Por último, nos encontramos con el extraño vínculo entre Michèle y Pierre, dos jóvenes que no tienen nada más que hacer que amarse; aunque «por lo pronto quererse no es nunca una explicación, como no lo es tener amigos comunes o compartir opiniones políticas»[4]Ibíd., p. 75. A medida que transcurre el texto, entrevemos una cerrazón en ella disfrazada de una áspera docilidad; mas su huida constante oculta un profundo miedo. Él la siente lejana y, como si de un narcótico se tratara, esa conducta sólo consigue avivar una estimulación feroz, animal, incisiva. Pierre sufre un desdoblamiento, a modo de doctor Jekyll y míster Hyde, cegándose hasta la ofuscación. En Las Armas Secretas hay una tensión sexual irreprimible en ambos protagonistas, al mismo tiempo que un trauma ensordecedor va resquebrajando el hilo que los mantiene en el abismo. ¿Cómo no hacerse daño cuando el filo de la navaja los obliga a retroceder?

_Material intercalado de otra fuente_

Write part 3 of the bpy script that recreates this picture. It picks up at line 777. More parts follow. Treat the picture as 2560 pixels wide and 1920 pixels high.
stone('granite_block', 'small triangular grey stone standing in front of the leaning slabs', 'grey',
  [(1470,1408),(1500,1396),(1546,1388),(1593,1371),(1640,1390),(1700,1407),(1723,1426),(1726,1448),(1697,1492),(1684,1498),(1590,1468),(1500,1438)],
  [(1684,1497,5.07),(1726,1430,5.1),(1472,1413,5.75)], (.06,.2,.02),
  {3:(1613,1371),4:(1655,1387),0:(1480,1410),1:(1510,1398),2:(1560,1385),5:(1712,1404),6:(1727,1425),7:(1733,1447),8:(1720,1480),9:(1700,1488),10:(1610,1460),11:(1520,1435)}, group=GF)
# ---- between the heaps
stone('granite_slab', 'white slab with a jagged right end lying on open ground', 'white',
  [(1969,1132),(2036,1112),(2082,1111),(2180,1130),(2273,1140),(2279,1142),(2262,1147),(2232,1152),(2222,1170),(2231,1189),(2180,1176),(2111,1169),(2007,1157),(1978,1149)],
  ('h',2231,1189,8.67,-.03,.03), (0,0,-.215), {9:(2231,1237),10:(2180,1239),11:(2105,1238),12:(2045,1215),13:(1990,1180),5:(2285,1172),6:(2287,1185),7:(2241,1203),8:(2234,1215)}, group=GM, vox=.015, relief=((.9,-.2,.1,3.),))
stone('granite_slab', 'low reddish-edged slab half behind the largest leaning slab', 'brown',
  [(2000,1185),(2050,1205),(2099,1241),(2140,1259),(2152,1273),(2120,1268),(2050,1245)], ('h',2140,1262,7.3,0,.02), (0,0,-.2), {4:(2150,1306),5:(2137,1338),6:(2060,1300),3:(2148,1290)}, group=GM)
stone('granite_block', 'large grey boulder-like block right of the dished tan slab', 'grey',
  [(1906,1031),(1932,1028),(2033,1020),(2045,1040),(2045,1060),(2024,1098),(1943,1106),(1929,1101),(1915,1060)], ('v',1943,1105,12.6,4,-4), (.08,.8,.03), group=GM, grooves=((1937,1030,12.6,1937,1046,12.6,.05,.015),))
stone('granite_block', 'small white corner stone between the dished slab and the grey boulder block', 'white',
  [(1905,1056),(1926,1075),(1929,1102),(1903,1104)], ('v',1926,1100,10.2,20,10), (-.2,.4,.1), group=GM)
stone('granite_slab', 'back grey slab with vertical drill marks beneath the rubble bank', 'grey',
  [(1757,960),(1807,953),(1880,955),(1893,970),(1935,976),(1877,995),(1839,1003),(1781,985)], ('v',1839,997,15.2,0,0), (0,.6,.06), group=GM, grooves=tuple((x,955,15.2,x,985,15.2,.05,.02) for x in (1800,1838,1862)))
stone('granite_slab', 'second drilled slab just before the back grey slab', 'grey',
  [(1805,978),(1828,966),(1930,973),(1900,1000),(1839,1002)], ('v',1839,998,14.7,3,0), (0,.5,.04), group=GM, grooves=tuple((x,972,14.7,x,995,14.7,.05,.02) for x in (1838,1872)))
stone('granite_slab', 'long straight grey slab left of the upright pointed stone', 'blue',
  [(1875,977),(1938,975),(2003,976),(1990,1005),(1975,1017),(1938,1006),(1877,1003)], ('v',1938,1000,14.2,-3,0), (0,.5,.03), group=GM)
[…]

Quizás, mis delirios de lectora me lleven a creer que estos relatos están inacabados, por su asfixia y sus finales inconclusos. Me pregunto si el autor pretendía que, de un modo u otro, estos personajes tuvieran vida después de la muerte, tras el final material y editorial que impone el papel. O, simplemente, hablamos de otra naturaleza o dimensión en cuanto a su forma de hacer literatura.